Provided entries
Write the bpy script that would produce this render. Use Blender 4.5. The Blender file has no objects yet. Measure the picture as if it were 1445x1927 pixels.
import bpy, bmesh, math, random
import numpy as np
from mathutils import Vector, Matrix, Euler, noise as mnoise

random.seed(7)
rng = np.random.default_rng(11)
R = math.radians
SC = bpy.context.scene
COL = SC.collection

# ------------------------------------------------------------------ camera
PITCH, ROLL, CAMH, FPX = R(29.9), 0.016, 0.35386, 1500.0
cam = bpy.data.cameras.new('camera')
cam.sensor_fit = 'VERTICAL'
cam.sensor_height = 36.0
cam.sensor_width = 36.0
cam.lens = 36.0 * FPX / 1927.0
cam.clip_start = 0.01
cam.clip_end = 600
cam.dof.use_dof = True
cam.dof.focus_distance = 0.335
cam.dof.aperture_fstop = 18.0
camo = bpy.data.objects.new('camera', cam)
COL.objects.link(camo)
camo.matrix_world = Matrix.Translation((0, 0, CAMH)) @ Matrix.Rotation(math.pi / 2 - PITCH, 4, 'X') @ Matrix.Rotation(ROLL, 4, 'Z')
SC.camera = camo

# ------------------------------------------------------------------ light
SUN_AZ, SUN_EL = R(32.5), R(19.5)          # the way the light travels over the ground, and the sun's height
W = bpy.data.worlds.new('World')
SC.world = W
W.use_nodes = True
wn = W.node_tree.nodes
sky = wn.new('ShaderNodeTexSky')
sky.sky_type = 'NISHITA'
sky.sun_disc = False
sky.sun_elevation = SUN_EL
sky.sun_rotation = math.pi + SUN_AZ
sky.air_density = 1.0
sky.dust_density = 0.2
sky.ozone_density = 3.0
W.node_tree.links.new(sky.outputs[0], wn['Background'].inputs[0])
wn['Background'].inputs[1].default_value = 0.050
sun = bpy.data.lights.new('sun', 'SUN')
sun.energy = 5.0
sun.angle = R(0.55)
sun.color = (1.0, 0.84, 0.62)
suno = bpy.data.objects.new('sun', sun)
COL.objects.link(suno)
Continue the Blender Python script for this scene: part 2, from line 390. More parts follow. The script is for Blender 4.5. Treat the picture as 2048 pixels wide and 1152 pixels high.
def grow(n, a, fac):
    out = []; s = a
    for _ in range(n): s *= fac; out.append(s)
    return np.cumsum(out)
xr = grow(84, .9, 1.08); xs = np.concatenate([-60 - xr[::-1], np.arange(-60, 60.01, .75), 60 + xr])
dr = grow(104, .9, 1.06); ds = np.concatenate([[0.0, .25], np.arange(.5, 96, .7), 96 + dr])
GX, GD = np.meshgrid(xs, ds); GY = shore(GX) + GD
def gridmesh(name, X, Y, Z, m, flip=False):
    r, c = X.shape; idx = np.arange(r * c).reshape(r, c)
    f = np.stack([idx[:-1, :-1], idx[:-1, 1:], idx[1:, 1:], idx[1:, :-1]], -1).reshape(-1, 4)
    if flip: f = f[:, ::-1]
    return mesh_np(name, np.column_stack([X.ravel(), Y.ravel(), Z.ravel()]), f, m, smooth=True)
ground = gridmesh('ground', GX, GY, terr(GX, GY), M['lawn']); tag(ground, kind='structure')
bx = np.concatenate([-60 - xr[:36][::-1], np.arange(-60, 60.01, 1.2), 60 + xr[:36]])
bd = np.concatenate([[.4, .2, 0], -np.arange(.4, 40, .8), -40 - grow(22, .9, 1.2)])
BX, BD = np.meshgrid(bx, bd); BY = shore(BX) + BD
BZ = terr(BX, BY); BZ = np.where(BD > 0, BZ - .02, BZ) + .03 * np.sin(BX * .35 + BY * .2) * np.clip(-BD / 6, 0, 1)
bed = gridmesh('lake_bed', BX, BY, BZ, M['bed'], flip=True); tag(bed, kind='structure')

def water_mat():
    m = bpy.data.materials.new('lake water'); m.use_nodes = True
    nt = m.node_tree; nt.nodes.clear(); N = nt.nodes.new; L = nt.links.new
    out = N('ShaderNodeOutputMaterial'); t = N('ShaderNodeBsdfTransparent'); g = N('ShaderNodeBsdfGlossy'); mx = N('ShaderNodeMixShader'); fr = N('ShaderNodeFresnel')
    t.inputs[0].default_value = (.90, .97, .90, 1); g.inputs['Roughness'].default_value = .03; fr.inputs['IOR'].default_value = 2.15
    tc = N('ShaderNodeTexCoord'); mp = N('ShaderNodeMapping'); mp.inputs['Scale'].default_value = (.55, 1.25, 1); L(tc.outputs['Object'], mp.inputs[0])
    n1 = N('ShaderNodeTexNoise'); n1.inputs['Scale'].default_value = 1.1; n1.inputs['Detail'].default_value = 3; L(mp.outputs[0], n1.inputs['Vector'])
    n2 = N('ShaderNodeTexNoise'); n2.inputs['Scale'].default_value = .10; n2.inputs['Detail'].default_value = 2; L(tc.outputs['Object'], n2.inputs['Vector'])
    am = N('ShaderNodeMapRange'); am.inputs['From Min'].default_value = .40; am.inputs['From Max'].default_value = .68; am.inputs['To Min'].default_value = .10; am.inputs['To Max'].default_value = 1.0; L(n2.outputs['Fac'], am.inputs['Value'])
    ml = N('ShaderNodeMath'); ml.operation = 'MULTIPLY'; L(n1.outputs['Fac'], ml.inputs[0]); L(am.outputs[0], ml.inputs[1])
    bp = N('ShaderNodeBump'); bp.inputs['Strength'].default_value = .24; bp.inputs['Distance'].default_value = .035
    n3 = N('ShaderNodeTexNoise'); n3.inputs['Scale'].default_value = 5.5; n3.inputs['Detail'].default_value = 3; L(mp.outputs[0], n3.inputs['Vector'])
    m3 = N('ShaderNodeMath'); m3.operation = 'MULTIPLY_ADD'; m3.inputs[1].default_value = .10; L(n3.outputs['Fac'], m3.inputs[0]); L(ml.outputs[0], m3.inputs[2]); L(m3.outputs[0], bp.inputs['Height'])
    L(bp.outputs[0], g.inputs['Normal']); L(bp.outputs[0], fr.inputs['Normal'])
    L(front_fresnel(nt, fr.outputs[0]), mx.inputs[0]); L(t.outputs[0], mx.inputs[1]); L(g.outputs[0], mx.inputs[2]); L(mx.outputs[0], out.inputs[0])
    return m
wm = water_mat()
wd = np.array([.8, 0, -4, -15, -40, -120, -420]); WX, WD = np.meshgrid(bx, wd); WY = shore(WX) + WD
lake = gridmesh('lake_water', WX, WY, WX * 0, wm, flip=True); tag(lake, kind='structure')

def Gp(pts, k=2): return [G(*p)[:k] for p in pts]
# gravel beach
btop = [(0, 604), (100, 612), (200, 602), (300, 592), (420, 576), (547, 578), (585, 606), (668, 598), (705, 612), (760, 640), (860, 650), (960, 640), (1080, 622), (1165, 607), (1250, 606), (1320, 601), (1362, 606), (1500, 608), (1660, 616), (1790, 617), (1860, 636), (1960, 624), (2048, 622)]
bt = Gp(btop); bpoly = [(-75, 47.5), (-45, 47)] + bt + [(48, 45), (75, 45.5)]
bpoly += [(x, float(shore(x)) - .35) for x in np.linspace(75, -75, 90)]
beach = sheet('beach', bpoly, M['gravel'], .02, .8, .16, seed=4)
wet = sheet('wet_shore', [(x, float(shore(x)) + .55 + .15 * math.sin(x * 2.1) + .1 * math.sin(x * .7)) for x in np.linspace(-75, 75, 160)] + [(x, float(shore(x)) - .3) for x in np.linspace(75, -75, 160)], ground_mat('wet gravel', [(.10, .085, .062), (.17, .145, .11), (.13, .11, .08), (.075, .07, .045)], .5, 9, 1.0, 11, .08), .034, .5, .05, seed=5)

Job
Using the listing above, please repeat every entry exactly.

The result
Write the bpy script that would produce this render. Use Blender 4.5. The Blender file has no objects yet. Measure the picture as if it were 1445x1927 pixels.
import bpy, bmesh, math, random
import numpy as np
from mathutils import Vector, Matrix, Euler, noise as mnoise

random.seed(7)
rng = np.random.default_rng(11)
R = math.radians
SC = bpy.context.scene
COL = SC.collection

# ------------------------------------------------------------------ camera
PITCH, ROLL, CAMH, FPX = R(29.9), 0.016, 0.35386, 1500.0
cam = bpy.data.cameras.new('camera')
cam.sensor_fit = 'VERTICAL'
cam.sensor_height = 36.0
cam.sensor_width = 36.0
cam.lens = 36.0 * FPX / 1927.0
cam.clip_start = 0.01
cam.clip_end = 600
cam.dof.use_dof = True
cam.dof.focus_distance = 0.335
cam.dof.aperture_fstop = 18.0
camo = bpy.data.objects.new('camera', cam)
COL.objects.link(camo)
camo.matrix_world = Matrix.Translation((0, 0, CAMH)) @ Matrix.Rotation(math.pi / 2 - PITCH, 4, 'X') @ Matrix.Rotation(ROLL, 4, 'Z')
SC.camera = camo

# ------------------------------------------------------------------ light
SUN_AZ, SUN_EL = R(32.5), R(19.5)          # the way the light travels over the ground, and the sun's height
W = bpy.data.worlds.new('World')
SC.world = W
W.use_nodes = True
wn = W.node_tree.nodes
sky = wn.new('ShaderNodeTexSky')
sky.sky_type = 'NISHITA'
sky.sun_disc = False
sky.sun_elevation = SUN_EL
sky.sun_rotation = math.pi + SUN_AZ
sky.air_density = 1.0
sky.dust_density = 0.2
sky.ozone_density = 3.0
W.node_tree.links.new(sky.outputs[0], wn['Background'].inputs[0])
wn['Background'].inputs[1].default_value = 0.050
sun = bpy.data.lights.new('sun', 'SUN')
sun.energy = 5.0
sun.angle = R(0.55)
sun.color = (1.0, 0.84, 0.62)
suno = bpy.data.objects.new('sun', sun)
COL.objects.link(suno)
Continue the Blender Python script for this scene: part 2, from line 390. More parts follow. The script is for Blender 4.5. Treat the picture as 2048 pixels wide and 1152 pixels high.
def grow(n, a, fac):
    out = []; s = a
    for _ in range(n): s *= fac; out.append(s)
    return np.cumsum(out)
xr = grow(84, .9, 1.08); xs = np.concatenate([-60 - xr[::-1], np.arange(-60, 60.01, .75), 60 + xr])
dr = grow(104, .9, 1.06); ds = np.concatenate([[0.0, .25], np.arange(.5, 96, .7), 96 + dr])
GX, GD = np.meshgrid(xs, ds); GY = shore(GX) + GD
def gridmesh(name, X, Y, Z, m, flip=False):
    r, c = X.shape; idx = np.arange(r * c).reshape(r, c)
    f = np.stack([idx[:-1, :-1], idx[:-1, 1:], idx[1:, 1:], idx[1:, :-1]], -1).reshape(-1, 4)
    if flip: f = f[:, ::-1]
    return mesh_np(name, np.column_stack([X.ravel(), Y.ravel(), Z.ravel()]), f, m, smooth=True)
ground = gridmesh('ground', GX, GY, terr(GX, GY), M['lawn']); tag(ground, kind='structure')
bx = np.concatenate([-60 - xr[:36][::-1], np.arange(-60, 60.01, 1.2), 60 + xr[:36]])
bd = np.concatenate([[.4, .2, 0], -np.arange(.4, 40, .8), -40 - grow(22, .9, 1.2)])
BX, BD = np.meshgrid(bx, bd); BY = shore(BX) + BD
BZ = terr(BX, BY); BZ = np.where(BD > 0, BZ - .02, BZ) + .03 * np.sin(BX * .35 + BY * .2) * np.clip(-BD / 6, 0, 1)
bed = gridmesh('lake_bed', BX, BY, BZ, M['bed'], flip=True); tag(bed, kind='structure')

def water_mat():
    m = bpy.data.materials.new('lake water'); m.use_nodes = True
    nt = m.node_tree; nt.nodes.clear(); N = nt.nodes.new; L = nt.links.new
    out = N('ShaderNodeOutputMaterial'); t = N('ShaderNodeBsdfTransparent'); g = N('ShaderNodeBsdfGlossy'); mx = N('ShaderNodeMixShader'); fr = N('ShaderNodeFresnel')
    t.inputs[0].default_value = (.90, .97, .90, 1); g.inputs['Roughness'].default_value = .03; fr.inputs['IOR'].default_value = 2.15
    tc = N('ShaderNodeTexCoord'); mp = N('ShaderNodeMapping'); mp.inputs['Scale'].default_value = (.55, 1.25, 1); L(tc.outputs['Object'], mp.inputs[0])
    n1 = N('ShaderNodeTexNoise'); n1.inputs['Scale'].default_value = 1.1; n1.inputs['Detail'].default_value = 3; L(mp.outputs[0], n1.inputs['Vector'])
    n2 = N('ShaderNodeTexNoise'); n2.inputs['Scale'].default_value = .10; n2.inputs['Detail'].default_value = 2; L(tc.outputs['Object'], n2.inputs['Vector'])
    am = N('ShaderNodeMapRange'); am.inputs['From Min'].default_value = .40; am.inputs['From Max'].default_value = .68; am.inputs['To Min'].default_value = .10; am.inputs['To Max'].default_value = 1.0; L(n2.outputs['Fac'], am.inputs['Value'])
    ml = N('ShaderNodeMath'); ml.operation = 'MULTIPLY'; L(n1.outputs['Fac'], ml.inputs[0]); L(am.outputs[0], ml.inputs[1])
    bp = N('ShaderNodeBump'); bp.inputs['Strength'].default_value = .24; bp.inputs['Distance'].default_value = .035
    n3 = N('ShaderNodeTexNoise'); n3.inputs['Scale'].default_value = 5.5; n3.inputs['Detail'].default_value = 3; L(mp.outputs[0], n3.inputs['Vector'])
    m3 = N('ShaderNodeMath'); m3.operation = 'MULTIPLY_ADD'; m3.inputs[1].default_value = .10; L(n3.outputs['Fac'], m3.inputs[0]); L(ml.outputs[0], m3.inputs[2]); L(m3.outputs[0], bp.inputs['Height'])
    L(bp.outputs[0], g.inputs['Normal']); L(bp.outputs[0], fr.inputs['Normal'])
    L(front_fresnel(nt, fr.outputs[0]), mx.inputs[0]); L(t.outputs[0], mx.inputs[1]); L(g.outputs[0], mx.inputs[2]); L(mx.outputs[0], out.inputs[0])
    return m
wm = water_mat()
wd = np.array([.8, 0, -4, -15, -40, -120, -420]); WX, WD = np.meshgrid(bx, wd); WY = shore(WX) + WD
lake = gridmesh('lake_water', WX, WY, WX * 0, wm, flip=True); tag(lake, kind='structure')

def Gp(pts, k=2): return [G(*p)[:k] for p in pts]
# gravel beach
btop = [(0, 604), (100, 612), (200, 602), (300, 592), (420, 576), (547, 578), (585, 606), (668, 598), (705, 612), (760, 640), (860, 650), (960, 640), (1080, 622), (1165, 607), (1250, 606), (1320, 601), (1362, 606), (1500, 608), (1660, 616), (1790, 617), (1860, 636), (1960, 624), (2048, 622)]
bt = Gp(btop); bpoly = [(-75, 47.5), (-45, 47)] + bt + [(48, 45), (75, 45.5)]
bpoly += [(x, float(shore(x)) - .35) for x in np.linspace(75, -75, 90)]
beach = sheet('beach', bpoly, M['gravel'], .02, .8, .16, seed=4)
wet = sheet('wet_shore', [(x, float(shore(x)) + .55 + .15 * math.sin(x * 2.1) + .1 * math.sin(x * .7)) for x in np.linspace(-75, 75, 160)] + [(x, float(shore(x)) - .3) for x in np.linspace(75, -75, 160)], ground_mat('wet gravel', [(.10, .085, .062), (.17, .145, .11), (.13, .11, .08), (.075, .07, .045)], .5, 9, 1.0, 11, .08), .034, .5, .05, seed=5)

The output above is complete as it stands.